The review committee observed and concluded that top public universities in the aforementioned four selected regions were endowed with a significant level of autonomy in the discourse of accountability.
It was believed that flexible and market-sensitive appraisal and remuneration models were the pre-requisites to enhance the quality of university administrators and academics in order to compete with top universities around the world more effectively.
Apart from diversifying funding sources and enabling financial flexibility among the universities, the staff remuneration and management system is also included in the university reform agenda by the Singapore government.
Not only are the government and universities concerned about the quality of the academic staff, but also about recruitment and retention of the best talents, including lecturers, researchers and students in Singapore.
Quality assurance
For university education in Singapore, quality assurance is widely understood as a means to ensure that universities are managed wisely in response to increasing pressure for accountability and efficiency. Business management concepts and practices have been imported into the university sector. The introduction of quality audit and control is aimed at ensuring improvement in the quality of teaching and research and distributing resources more rationally.

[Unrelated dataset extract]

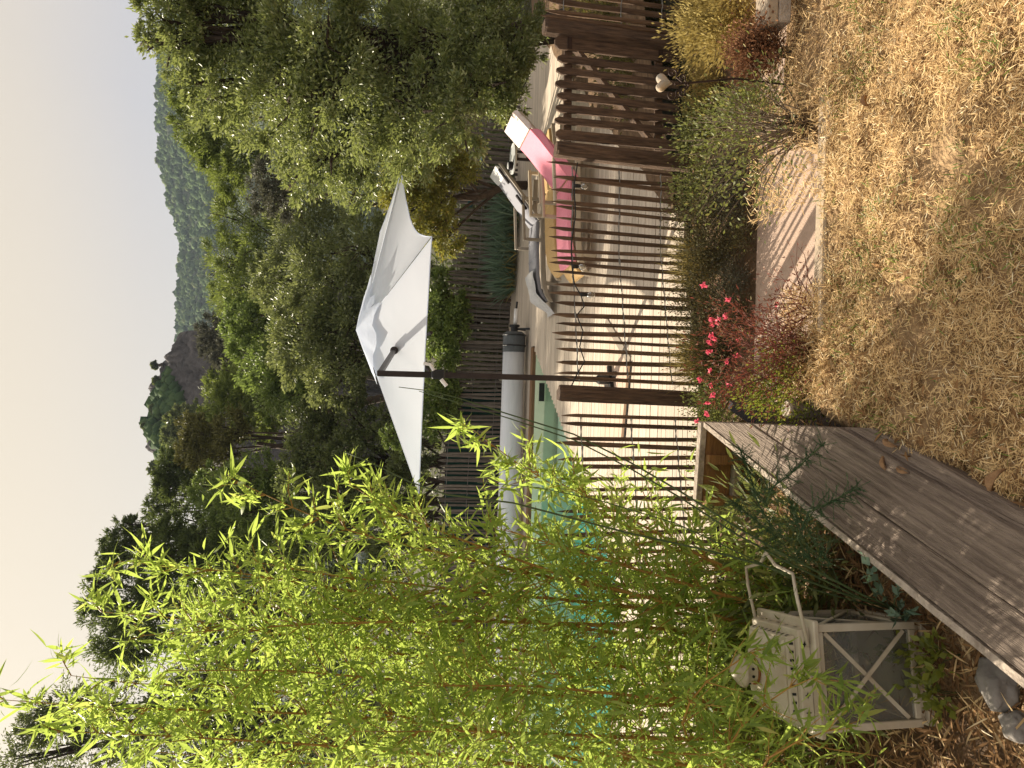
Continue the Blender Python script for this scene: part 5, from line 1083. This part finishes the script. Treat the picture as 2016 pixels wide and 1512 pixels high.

In practice, quality assurance and enhancement in universities is partially achieved by the recruitment of talented local and foreign academic staff. The quality of university education is also reinforced by four main strategies: first, a stringent tenure policy; second, rewards for good teaching and research performance with incentives and recognition; third, favourable staff–student ratios accompanied by well-equipped teaching, research and modern accommodation facilities; and finally, the provision of staff training to upgrade skills and performance.
The reforms of university education in Kenya should therefore not merely stop at the management structure but come down to the lecture halls, to the actual teaching and learning, and to encompass the welfare of both teacher and student.